Second high-orbit launch for SpaceX

By Jonathan Amos


California’s SpaceX company has launched a second satellite into a geostationary transfer orbit (GTO), high above the Earth.

Its Falcon 9 rocket, flying out of Cape Canaveral in Florida, put up the 3-tonne TV and telecoms platform for the Asian operator Thaicom.

SpaceX completed its first commercial GTO mission in December.

The company has received major financial support from the US space agency Nasa.

SpaceX is aiming to shake up the rocket business, offering launch prices that undercut the established players.

These are already drawing the interest of operators who run the world’s fleet of telecommunications satellites, keen to reduce their costs.

Monday’s flight was important also because it counts towards SpaceX earning the qualification status it needs to launch the big US defence and intelligence spacecraft, and the flagship science missions of Nasa.

SpaceX has been told it must demonstrate the effectiveness and reliability of its Falcon vehicle before the highest value national assets are entrusted to it.

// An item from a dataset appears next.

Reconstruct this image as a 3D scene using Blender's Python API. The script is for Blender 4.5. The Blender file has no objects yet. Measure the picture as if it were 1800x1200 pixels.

The Thaicom mission left the pad at Cape Canaveral at 17:06 local time (22:06 GMT), with the satellite itself being released by the Falcon’s upper-stage some 31 minutes later.

The rocket was targeting a so-called supersynchronous transfer orbit – an elliptical path that runs out from about 295km (180 miles) to 90,000km above the planet.

The Thaicom-6 satellite, with its own propulsion system, must now circularise this orbit and move itself to a “stationary” position 36,000km over the equator at 78.5 degrees East.

From this orbital slot, it will deliver direct-to-home TV broadcasts and other services to Southeast Asia and Africa, including Madagascar.

SpaceX has a backlog of customers waiting for an opportunity to use the Falcon.

Its manifest, which is approaching 50 flights, represents about $4bn (£2.4bn) in contracts.

A good chunk of these are Nasa space station sorties, sending supplies to astronauts inside the company’s Dragon cargo ship.

The next of these missions is likely to occur in February.

SpaceX had earlier suggested that it might use this flight to try to recover the first stage of the Falcon, bringing it back to Earth for a controlled landing.

If large segments of the vehicle can be re-used rather than simply discarded – as is standard on most rocket systems – this should lead to a further reduction in launch prices.